Не более чем через три месяца после изгнания Троцкого не осталось даже внешних следов единства оппозиции. Пока он был отрезан от своих последователей — а ему понадобилось несколько месяцев на восстановление контактов, — Сталину становилось все легче раскалывать и деморализовать их с помощью террора и обольщения. Террор был выборочным: ГПУ щадило примиренцев, но прочесывало исправительные колонии, чтобы отобрать наиболее упорных оппозиционеров и переправить в тюрьмы, где их подвергали самому жестокому обращению: под вооруженной охраной набивали в сырые и темные камеры, не отапливавшиеся в сибирские зимы, держали на скудном пайке из гнилых продуктов и лишали всякого чтения, света и средств связи с семьями.

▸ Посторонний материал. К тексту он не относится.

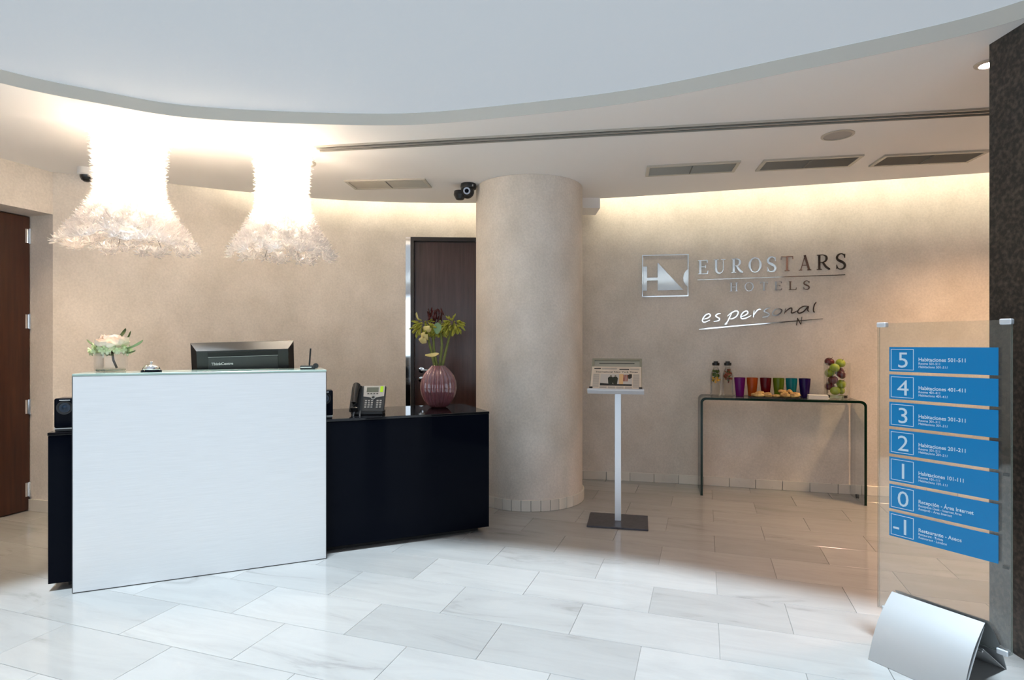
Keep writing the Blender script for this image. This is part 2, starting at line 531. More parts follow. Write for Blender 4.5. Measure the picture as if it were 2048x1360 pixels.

Таким образом, эти заключенные были лишены тех прав, которыми пользовались политические заключенные в царской России и которые большевики с конца Гражданской войны предоставляли антибольшевистским правонарушителям. (Примерно в это же время, как бы для еще большей насмешки над бывшими товарищами, Сталин приказал освободить некоторых меньшевиков и социалистов-революционеров.) Еще в марте 1929 года троцкисты, описывая свою жизнь в трудовых лагерях Тобольска, сравнивали ее с незабываемой картиной каторги, описанной Достоевским в «Мертвом доме». Если этот террор был нацелен на запугивание и ослабление примиренцев, то он также, похоже, предназначался и для того, чтобы вынудить непримиримых на проявление такой немыслимой враждебности по отношению ко всем аспектам существующего режима, что было бы легко окрестить их контрреволюционерами и забить еще глубже клин между ними и примиренцами.